* Begin The data *

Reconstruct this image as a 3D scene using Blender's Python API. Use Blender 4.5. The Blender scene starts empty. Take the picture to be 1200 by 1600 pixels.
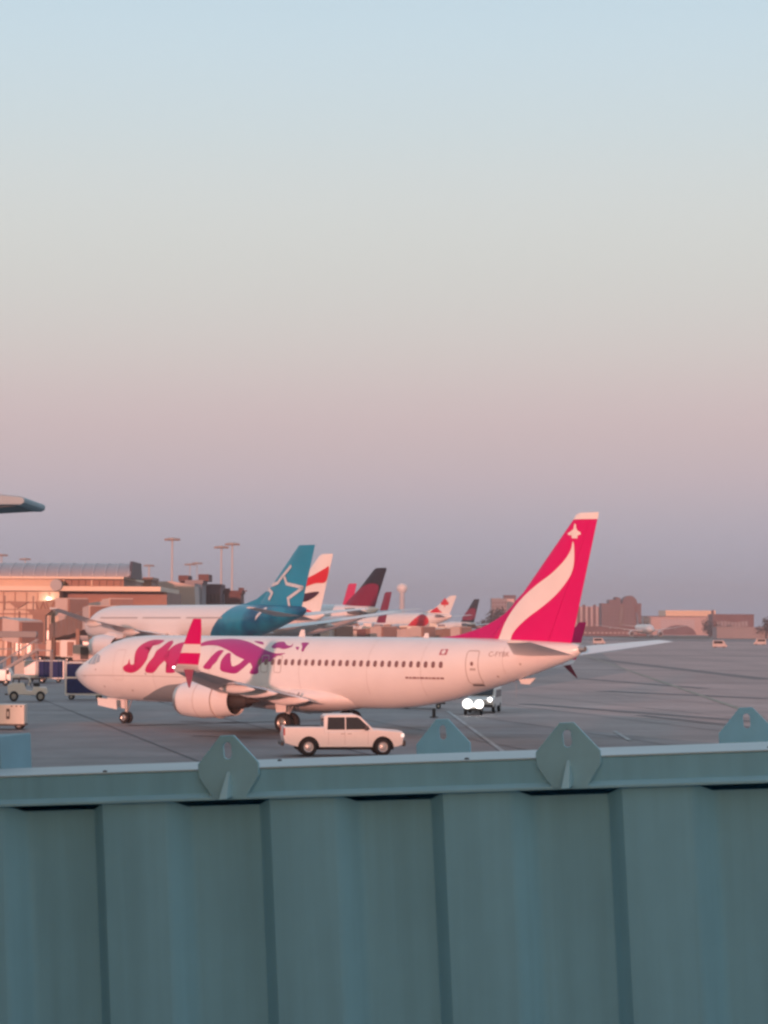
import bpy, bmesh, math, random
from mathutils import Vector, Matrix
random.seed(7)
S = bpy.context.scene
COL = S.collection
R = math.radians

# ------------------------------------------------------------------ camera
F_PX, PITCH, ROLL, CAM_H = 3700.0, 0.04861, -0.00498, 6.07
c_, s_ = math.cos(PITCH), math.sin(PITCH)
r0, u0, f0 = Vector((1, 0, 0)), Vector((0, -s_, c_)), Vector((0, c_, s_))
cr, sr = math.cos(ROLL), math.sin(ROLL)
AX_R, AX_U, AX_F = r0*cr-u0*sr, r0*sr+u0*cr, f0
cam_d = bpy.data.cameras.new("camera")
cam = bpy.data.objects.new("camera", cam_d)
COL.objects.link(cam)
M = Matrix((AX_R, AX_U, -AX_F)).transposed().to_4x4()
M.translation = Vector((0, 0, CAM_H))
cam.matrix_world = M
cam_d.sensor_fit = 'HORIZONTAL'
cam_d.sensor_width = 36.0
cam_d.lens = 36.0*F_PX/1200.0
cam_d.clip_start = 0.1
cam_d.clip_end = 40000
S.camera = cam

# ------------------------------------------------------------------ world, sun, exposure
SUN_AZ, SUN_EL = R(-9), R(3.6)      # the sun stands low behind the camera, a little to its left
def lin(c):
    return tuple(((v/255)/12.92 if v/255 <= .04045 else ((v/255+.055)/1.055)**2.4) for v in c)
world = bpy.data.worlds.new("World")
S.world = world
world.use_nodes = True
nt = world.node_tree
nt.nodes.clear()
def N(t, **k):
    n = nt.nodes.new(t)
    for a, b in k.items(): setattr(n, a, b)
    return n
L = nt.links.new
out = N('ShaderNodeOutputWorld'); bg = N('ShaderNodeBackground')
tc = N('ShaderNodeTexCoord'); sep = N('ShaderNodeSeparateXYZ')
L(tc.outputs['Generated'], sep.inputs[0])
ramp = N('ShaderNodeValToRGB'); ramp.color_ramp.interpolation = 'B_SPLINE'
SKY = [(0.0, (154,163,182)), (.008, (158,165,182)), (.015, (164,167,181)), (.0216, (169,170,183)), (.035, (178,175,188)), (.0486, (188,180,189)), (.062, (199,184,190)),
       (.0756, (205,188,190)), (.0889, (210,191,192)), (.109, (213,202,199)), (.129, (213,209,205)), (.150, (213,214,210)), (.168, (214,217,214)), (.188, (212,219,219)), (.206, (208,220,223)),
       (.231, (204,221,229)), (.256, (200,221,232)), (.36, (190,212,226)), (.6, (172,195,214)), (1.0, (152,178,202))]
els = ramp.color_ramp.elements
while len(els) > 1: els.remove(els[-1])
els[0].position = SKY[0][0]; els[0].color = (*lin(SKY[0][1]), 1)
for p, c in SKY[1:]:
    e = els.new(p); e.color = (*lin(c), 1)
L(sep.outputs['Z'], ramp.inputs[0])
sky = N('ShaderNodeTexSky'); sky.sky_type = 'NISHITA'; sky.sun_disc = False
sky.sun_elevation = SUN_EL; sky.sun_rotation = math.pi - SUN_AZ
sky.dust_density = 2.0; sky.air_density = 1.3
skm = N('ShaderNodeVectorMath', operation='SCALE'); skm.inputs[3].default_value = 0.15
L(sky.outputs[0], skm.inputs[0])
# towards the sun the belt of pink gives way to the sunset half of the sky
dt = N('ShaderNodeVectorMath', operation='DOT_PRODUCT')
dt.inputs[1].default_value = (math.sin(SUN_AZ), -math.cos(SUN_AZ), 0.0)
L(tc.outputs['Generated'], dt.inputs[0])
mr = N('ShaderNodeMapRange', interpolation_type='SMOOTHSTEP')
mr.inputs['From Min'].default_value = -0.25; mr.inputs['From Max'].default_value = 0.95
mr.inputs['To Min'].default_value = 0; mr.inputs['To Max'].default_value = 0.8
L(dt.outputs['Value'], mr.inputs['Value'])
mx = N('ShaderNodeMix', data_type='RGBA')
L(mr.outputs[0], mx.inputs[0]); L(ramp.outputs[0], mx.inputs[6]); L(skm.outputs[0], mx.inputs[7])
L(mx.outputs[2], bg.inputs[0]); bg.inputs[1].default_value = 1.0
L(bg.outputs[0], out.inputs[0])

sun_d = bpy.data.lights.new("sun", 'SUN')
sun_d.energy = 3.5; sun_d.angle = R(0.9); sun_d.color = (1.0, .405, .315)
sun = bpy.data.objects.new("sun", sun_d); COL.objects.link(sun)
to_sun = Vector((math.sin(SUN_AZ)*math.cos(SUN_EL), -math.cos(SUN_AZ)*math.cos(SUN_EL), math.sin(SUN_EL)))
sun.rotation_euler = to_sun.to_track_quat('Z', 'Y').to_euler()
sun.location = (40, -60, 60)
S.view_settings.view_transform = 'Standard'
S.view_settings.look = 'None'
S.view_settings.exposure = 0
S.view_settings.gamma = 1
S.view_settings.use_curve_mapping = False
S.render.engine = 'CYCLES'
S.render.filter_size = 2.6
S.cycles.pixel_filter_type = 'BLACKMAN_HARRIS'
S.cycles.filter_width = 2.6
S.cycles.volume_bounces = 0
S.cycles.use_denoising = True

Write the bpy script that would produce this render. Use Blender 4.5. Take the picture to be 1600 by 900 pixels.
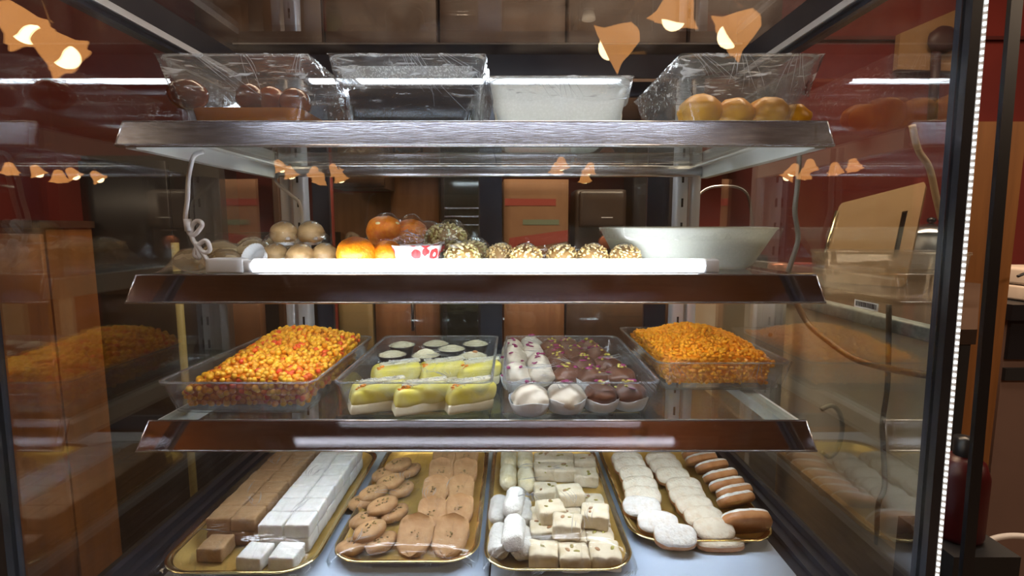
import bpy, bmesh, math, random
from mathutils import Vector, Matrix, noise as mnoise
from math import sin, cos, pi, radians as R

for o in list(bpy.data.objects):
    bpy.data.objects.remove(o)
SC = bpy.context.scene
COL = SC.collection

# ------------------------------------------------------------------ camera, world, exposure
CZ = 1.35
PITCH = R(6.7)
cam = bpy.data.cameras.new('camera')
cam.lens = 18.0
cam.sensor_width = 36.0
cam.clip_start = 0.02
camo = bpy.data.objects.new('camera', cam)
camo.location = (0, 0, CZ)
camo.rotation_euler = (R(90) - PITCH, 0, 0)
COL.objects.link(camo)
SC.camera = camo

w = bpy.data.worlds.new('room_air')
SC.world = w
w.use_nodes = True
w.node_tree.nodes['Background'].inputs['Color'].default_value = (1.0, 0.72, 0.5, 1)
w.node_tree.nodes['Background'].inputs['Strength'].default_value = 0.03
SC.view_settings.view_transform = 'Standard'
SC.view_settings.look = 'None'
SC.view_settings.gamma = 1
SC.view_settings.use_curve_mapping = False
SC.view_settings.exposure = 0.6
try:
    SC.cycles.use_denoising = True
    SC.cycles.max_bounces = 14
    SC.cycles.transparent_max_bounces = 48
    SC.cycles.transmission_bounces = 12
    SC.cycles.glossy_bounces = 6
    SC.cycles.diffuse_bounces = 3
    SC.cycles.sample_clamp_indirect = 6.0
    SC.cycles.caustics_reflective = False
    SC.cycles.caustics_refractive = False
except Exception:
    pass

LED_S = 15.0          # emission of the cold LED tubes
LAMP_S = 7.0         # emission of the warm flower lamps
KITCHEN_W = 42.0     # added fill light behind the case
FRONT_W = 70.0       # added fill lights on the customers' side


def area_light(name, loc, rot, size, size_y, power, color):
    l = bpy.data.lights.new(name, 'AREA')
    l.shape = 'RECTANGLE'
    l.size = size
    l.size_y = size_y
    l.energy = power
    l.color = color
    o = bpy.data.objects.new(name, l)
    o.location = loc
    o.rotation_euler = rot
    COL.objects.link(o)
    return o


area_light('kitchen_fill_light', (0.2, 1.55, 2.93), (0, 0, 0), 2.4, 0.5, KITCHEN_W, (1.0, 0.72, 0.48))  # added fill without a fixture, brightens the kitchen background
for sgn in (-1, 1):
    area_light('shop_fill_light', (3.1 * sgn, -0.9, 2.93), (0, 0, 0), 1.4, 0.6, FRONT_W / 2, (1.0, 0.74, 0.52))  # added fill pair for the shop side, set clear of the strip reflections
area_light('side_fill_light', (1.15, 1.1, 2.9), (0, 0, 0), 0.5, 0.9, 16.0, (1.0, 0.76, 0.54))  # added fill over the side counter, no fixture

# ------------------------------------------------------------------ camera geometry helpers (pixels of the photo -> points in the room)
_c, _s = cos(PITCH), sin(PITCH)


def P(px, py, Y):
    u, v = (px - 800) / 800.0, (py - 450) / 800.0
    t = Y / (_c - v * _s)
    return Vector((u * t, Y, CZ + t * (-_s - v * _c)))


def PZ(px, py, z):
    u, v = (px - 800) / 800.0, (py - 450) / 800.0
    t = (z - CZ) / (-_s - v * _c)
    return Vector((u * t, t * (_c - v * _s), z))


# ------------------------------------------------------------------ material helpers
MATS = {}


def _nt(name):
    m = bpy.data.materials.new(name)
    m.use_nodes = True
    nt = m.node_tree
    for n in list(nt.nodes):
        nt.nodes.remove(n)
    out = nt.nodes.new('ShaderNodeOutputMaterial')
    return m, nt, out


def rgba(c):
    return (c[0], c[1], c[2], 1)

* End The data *

### Work to complete
Write out nothing but the lines from the start of the data through the line with "R = math.radians". Leave out the pictures.

### Solved problem
Reconstruct this image as a 3D scene using Blender's Python API. Use Blender 4.5. The Blender scene starts empty. Take the picture to be 1200 by 1600 pixels.
import bpy, bmesh, math, random
from mathutils import Vector, Matrix
random.seed(7)
S = bpy.context.scene
COL = S.collection
R = math.radians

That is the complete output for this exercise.